## Objective
Transcribe the material exactly. Images do not belong in the copy.

## Collected material
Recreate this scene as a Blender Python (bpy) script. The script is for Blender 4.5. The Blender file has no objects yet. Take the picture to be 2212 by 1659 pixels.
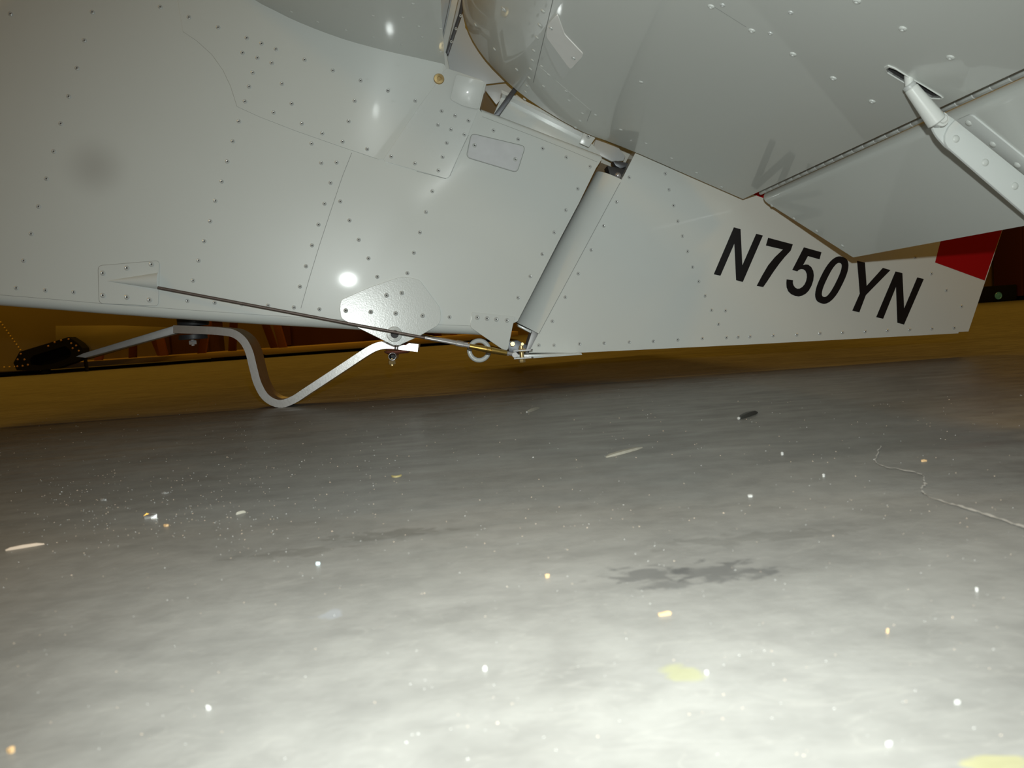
import bpy, bmesh, math, random
from mathutils import Vector, Matrix
random.seed(7)
S = bpy.context.scene
COL = S.collection
# ------------------------------------------------------------------ camera
W, H, F = 2212.0, 1659.0, 1700.0
VPX, VPY, ROLL = 998.0, 712.0, math.radians(4.0)     # where level lines running away from us meet; tilt of the horizon

def cdir(px, py):
    return Vector(((px - W/2)/F, -(py - H/2)/F, -1.0))
Yc_ = cdir(VPX, VPY).normalized()
Zc_ = cdir(VPX + 1000*math.cos(ROLL), VPY - 1000*math.sin(ROLL)).cross(Yc_).normalized()
Xc_ = Yc_.cross(Zc_)
RW = Matrix((Xc_, Yc_, Zc_))          # camera -> world

def wdir(px, py):
    return RW @ cdir(px, py)
YC = 1.36            # the aircraft's plane of symmetry
YSK = 1.33           # near edge of the tail skid
_d = wdir(603, 881)
CAMZ = -_d.z/_d.y*YSK                 # the skid stands on the floor
CAM = Vector((0, 0, CAMZ))
cd = bpy.data.cameras.new('camera'); cam = bpy.data.objects.new('camera', cd); COL.objects.link(cam)
cam.matrix_world = Matrix.Translation(CAM) @ RW.to_4x4()
cd.sensor_width = 36; cd.lens = F/W*36; cd.clip_start = .02; cd.clip_end = 100
cd.dof.use_dof = True; cd.dof.focus_distance = 1.30; cd.dof.aperture_fstop = 20
S.camera = cam
# ------------------------------------------------------------------ world, lights, exposure
S.view_settings.view_transform = 'Standard'; S.view_settings.look = 'None'
S.view_settings.gamma = 1; S.view_settings.use_curve_mapping = False
S.view_settings.exposure = 0.0
wd = bpy.data.worlds.new('world'); S.world = wd; wd.use_nodes = True
wd.node_tree.nodes['Background'].inputs[0].default_value = (1, .55, .12, 1)
wd.node_tree.nodes['Background'].inputs[1].default_value = 0.01

def lamp(name, kind, loc, power, color, **kw):
    l = bpy.data.lights.new(name, kind); l.energy = power; l.color = color
    for k, v in kw.items(): setattr(l, k, v)
    o = bpy.data.objects.new(name, l); o.location = loc; COL.objects.link(o); return o
# the flash of the camera that took the picture, just above its lens
fl = lamp('camera_flash', 'SPOT', CAM + Vector((.018, .0, .060)), 27.0, (.93, 1.0, .97),
          shadow_soft_size=.006, spot_size=math.radians(116), spot_blend=1.0)
fl.rotation_euler = (math.radians(90 - 11), 0, math.radians(-4.5))
# warm hangar lamps under the roof
for hx, hy in ((-5, 4.5), (0, 5.5), (5, 5.0), (-5, -2), (5, -2)):
    lamp('hangar_lamp', 'AREA', (hx, hy, 4.6), 72.0 if hy > 0 else 75.0, (1.0, .53, .06), shape='RECTANGLE', size=1.2, size_y=.4)

# ------------------------------------------------------------------ geometry helpers
WORLD = {}

def U(p, n, d):
    """point where the sight line of photo point p meets the plane n.x = d"""
    r = wdir(*p)
    return CAM + r*((d - n.dot(CAM))/n.dot(r))

class Plane:
    def __init__(s, point, normal):
        s.n = normal.normalized(); s.d = s.n.dot(point)
        if s.n.dot(CAM - point) < 0: s.n, s.d = -s.n, -s.d      # normal looks at us
    def __call__(s, x, y, lift=0.0):
        return U((x, y), s.n, s.d + lift)

def atY(y):
    return Plane(Vector((0, y, 0)), Vector((0, -1, 0)))

def roundpoly(pts, r, n=4):
    out = []
    m = len(pts)
    for i, p in enumerate(pts):
        p = Vector(p[:2]); a = Vector(pts[i-1][:2]); b = Vector(pts[(i+1) % m][:2])
        rr = min(r, (a-p).length*.45, (b-p).length*.45)
        s = p + (a-p).normalized()*rr; e = p + (b-p).normalized()*rr
        for k in range(n+1):
            t = k/n
            out.append(tuple(s*(1-t)**2 + p*2*t*(1-t) + e*t*t))
    return out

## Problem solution
Recreate this scene as a Blender Python (bpy) script. The script is for Blender 4.5. The Blender file has no objects yet. Take the picture to be 2212 by 1659 pixels.
import bpy, bmesh, math, random
from mathutils import Vector, Matrix
random.seed(7)
S = bpy.context.scene
COL = S.collection
# ------------------------------------------------------------------ camera
W, H, F = 2212.0, 1659.0, 1700.0
VPX, VPY, ROLL = 998.0, 712.0, math.radians(4.0)     # where level lines running away from us meet; tilt of the horizon

def cdir(px, py):
    return Vector(((px - W/2)/F, -(py - H/2)/F, -1.0))
Yc_ = cdir(VPX, VPY).normalized()
Zc_ = cdir(VPX + 1000*math.cos(ROLL), VPY - 1000*math.sin(ROLL)).cross(Yc_).normalized()
Xc_ = Yc_.cross(Zc_)
RW = Matrix((Xc_, Yc_, Zc_))          # camera -> world

def wdir(px, py):
    return RW @ cdir(px, py)
YC = 1.36            # the aircraft's plane of symmetry
YSK = 1.33           # near edge of the tail skid
_d = wdir(603, 881)
CAMZ = -_d.z/_d.y*YSK                 # the skid stands on the floor
CAM = Vector((0, 0, CAMZ))
cd = bpy.data.cameras.new('camera'); cam = bpy.data.objects.new('camera', cd); COL.objects.link(cam)
cam.matrix_world = Matrix.Translation(CAM) @ RW.to_4x4()
cd.sensor_width = 36; cd.lens = F/W*36; cd.clip_start = .02; cd.clip_end = 100
cd.dof.use_dof = True; cd.dof.focus_distance = 1.30; cd.dof.aperture_fstop = 20
S.camera = cam
# ------------------------------------------------------------------ world, lights, exposure
S.view_settings.view_transform = 'Standard'; S.view_settings.look = 'None'
S.view_settings.gamma = 1; S.view_settings.use_curve_mapping = False
S.view_settings.exposure = 0.0
wd = bpy.data.worlds.new('world'); S.world = wd; wd.use_nodes = True
wd.node_tree.nodes['Background'].inputs[0].default_value = (1, .55, .12, 1)
wd.node_tree.nodes['Background'].inputs[1].default_value = 0.01

def lamp(name, kind, loc, power, color, **kw):
    l = bpy.data.lights.new(name, kind); l.energy = power; l.color = color
    for k, v in kw.items(): setattr(l, k, v)
    o = bpy.data.objects.new(name, l); o.location = loc; COL.objects.link(o); return o
# the flash of the camera that took the picture, just above its lens
fl = lamp('camera_flash', 'SPOT', CAM + Vector((.018, .0, .060)), 27.0, (.93, 1.0, .97),
          shadow_soft_size=.006, spot_size=math.radians(116), spot_blend=1.0)
fl.rotation_euler = (math.radians(90 - 11), 0, math.radians(-4.5))
# warm hangar lamps under the roof
for hx, hy in ((-5, 4.5), (0, 5.5), (5, 5.0), (-5, -2), (5, -2)):
    lamp('hangar_lamp', 'AREA', (hx, hy, 4.6), 72.0 if hy > 0 else 75.0, (1.0, .53, .06), shape='RECTANGLE', size=1.2, size_y=.4)

# ------------------------------------------------------------------ geometry helpers
WORLD = {}

def U(p, n, d):
    """point where the sight line of photo point p meets the plane n.x = d"""
    r = wdir(*p)
    return CAM + r*((d - n.dot(CAM))/n.dot(r))

class Plane:
    def __init__(s, point, normal):
        s.n = normal.normalized(); s.d = s.n.dot(point)
        if s.n.dot(CAM - point) < 0: s.n, s.d = -s.n, -s.d      # normal looks at us
    def __call__(s, x, y, lift=0.0):
        return U((x, y), s.n, s.d + lift)

def atY(y):
    return Plane(Vector((0, y, 0)), Vector((0, -1, 0)))

def roundpoly(pts, r, n=4):
    out = []
    m = len(pts)
    for i, p in enumerate(pts):
        p = Vector(p[:2]); a = Vector(pts[i-1][:2]); b = Vector(pts[(i+1) % m][:2])
        rr = min(r, (a-p).length*.45, (b-p).length*.45)
        s = p + (a-p).normalized()*rr; e = p + (b-p).normalized()*rr
        for k in range(n+1):
            t = k/n
            out.append(tuple(s*(1-t)**2 + p*2*t*(1-t) + e*t*t))
    return out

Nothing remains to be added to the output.